What are winning and losing habits?
An athlete’s dream is to reach the Olympics, but how does one make it. It takes years, if not decades to do so. So much dedication, sacrifice, persistence, and grit is involved in achieving that Gold medal.
Exactly what does it take to get that coveted gold medal?
Hidilyn Francisco Diaz-Naranjo, a Filipina wrestler, beyond all odds won the gold medal at the 2020 summer Olympics. I saw a video of her practicing at home during lockdown using a 2-five-gallon water bottles filled with water tied to both ends of a stick. There is another video of her training again with another stick, but this time with two duffel bags, filled with something so heavy that when she finished lifting them, she needed help putting them down.
She may not have had the actual equipment to train but she found the resources to continue training and the perseverance to endure. She continued to train and focused on her goal: That. Gold. Medal.
Since 2002, at her first competition, she honed her skills and kept going. She didn’t let anything get in her way. Her habits, her routine, her education, even joining the air force were all stepping stones to her dream. She considered everything else on her path as distractions to her ultimate objective and decided that nothing was getting in her way.

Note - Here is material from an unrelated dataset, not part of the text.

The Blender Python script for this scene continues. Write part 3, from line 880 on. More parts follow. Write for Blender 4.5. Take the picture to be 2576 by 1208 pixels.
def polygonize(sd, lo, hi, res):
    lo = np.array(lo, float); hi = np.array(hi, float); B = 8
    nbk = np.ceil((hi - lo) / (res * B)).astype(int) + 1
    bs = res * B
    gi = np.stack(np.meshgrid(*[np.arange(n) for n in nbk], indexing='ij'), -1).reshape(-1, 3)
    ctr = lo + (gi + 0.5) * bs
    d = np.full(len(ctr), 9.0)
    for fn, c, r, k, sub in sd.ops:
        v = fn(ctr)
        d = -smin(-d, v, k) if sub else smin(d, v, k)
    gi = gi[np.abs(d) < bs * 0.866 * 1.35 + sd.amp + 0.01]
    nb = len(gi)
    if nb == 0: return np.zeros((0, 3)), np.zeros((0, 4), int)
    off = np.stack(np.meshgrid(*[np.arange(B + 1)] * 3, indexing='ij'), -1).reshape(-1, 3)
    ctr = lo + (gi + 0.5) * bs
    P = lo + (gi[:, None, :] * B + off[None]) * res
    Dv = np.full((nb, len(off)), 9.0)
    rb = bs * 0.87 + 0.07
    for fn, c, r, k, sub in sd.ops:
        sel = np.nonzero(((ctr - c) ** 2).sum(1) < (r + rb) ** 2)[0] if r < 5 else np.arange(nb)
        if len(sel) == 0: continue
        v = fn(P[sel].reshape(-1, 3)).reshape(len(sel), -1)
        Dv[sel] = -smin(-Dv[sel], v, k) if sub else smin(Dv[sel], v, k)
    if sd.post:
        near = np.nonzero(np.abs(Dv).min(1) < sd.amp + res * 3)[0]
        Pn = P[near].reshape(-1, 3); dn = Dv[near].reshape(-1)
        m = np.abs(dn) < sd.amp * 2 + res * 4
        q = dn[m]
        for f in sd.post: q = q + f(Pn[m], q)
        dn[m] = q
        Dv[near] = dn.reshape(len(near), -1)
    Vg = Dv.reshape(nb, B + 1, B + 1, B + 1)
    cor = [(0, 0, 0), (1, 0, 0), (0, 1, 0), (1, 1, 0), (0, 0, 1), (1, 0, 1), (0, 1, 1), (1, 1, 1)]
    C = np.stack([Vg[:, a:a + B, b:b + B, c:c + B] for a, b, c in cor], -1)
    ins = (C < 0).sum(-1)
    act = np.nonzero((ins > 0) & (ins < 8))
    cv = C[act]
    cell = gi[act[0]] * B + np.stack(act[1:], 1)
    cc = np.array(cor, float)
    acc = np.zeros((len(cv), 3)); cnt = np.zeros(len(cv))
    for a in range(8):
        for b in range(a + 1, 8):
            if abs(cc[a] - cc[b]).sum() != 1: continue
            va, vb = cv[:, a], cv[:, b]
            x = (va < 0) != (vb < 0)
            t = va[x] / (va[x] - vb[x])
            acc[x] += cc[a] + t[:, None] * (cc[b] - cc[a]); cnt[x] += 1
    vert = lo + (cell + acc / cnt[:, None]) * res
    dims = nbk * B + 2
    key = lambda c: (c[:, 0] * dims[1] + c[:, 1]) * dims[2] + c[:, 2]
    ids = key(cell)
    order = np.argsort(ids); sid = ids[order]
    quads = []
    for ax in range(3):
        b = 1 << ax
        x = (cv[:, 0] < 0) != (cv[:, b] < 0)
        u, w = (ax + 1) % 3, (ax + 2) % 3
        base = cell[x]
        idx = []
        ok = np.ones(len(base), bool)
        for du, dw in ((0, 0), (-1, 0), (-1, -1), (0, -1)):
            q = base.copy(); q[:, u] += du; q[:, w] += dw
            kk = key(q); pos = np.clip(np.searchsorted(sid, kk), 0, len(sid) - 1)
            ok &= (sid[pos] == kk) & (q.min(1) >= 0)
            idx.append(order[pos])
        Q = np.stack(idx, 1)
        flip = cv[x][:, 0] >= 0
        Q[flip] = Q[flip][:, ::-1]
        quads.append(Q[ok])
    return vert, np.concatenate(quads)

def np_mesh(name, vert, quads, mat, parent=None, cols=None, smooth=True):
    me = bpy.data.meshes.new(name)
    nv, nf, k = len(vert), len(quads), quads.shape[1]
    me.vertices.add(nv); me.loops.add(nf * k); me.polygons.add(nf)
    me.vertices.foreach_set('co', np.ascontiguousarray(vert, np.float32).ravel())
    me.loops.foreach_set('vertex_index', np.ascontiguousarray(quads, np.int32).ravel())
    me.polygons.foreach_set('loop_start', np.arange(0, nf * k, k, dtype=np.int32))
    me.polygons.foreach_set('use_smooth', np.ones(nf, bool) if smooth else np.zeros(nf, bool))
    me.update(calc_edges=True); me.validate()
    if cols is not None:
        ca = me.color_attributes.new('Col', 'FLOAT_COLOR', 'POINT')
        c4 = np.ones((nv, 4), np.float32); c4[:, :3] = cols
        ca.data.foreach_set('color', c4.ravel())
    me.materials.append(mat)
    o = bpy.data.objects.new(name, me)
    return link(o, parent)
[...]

Now, if winning is a habit, and losing is a habit is as well.
What could that look like?
I asked my 8-year-old son what “winning is not a some-time thing, it’s an all-time thing. Winning is a habit. Unfortunately, so is losing.” Means to him.
He tells me, “I will keep going and practicing until I will never lose.” Granted I think he was talking about Mario Kart. But perhaps he has a good point.
If we put Mario Kart and it apply to what we’re talking about – we add practicing Mario Kart into our daily routine, even watching YouTube videos on tips and tricks on how to get better at playing the game. We eat, sleep, sweat Mario Kart, until we reach our goal of getting Gold Stars on every level – or so my son says.
As for losing, well, that would be just playing Mario Kart every now and then. Not practicing or learning tricks to go faster, to glide, and to drift. Not honing your Mario Kart skills to get a gold star. Then expecting to win and whining about losing. That, perhaps, is the habit of losing.
If we have bad habits, how do we break them? Well, they aren’t easy. I have my share of bad habits, and I have to say, try as I must to break them, I need all the help I can get. It really does take a lot of motivation, discipline, and consistency.
Here’s a bad habit I have. The moment I wake up, I grab my phone, and go on Pinterest, or Amazon, or check emails. Upon realizing and accepting that this habit needs to stop. I tried to figure out how to do it with the least amount of resistance. A good habit will begin with something you can do that integrates with something you are already doing. So, I decided to listen to my audiobooks or podcasts I follow instead of mindlessly scrolling through my phone. I turned my morning bad habit into something educational and somewhat productive, even while I’m slowly getting myself ready for my day.
In Building Good Habits, I mentioned that working on a major habit would be easier to do one at a time than doing multiple new habits at a time. This way you can focus your efforts into changing or breaking one habit and making that habit stick. In the book Choose to Win by Tom Ziglar it is said that it takes approximately 66 days for a new habit to stick. If you are working on multiple, major new or life changing habits, it might be harder to stick to it, than if you were doing one or a few at a time.
Starting new habits takes time to form. Tom Zigler said it takes persistent consistency. Remember that. Persistent Consistency.
What is persistent consistency. Basically, you have to keep doing something all the time, every day, that is consistency. The behavior has to be automatic for it to be a habit. You can’t just do it when you feel like it. You can not do it sporadically. You can’t do it sometimes or once in a blue moon. Make it part of your routine, part of your schedule.
As for persistency or being persistent. It means that no matter the obstacle in front of you, or how hard the situation that comes your way, you stick to what you are trying to accomplish. You keep going despite the difficulties and challenges you are faced with. New habits or breaking old ones are not easy at all, but sticking to your schedule, to your routine, persistently, will aid in making this behavior turn into a habit.
To sum it up, “stick to the course of action over and over until it becomes a habit.”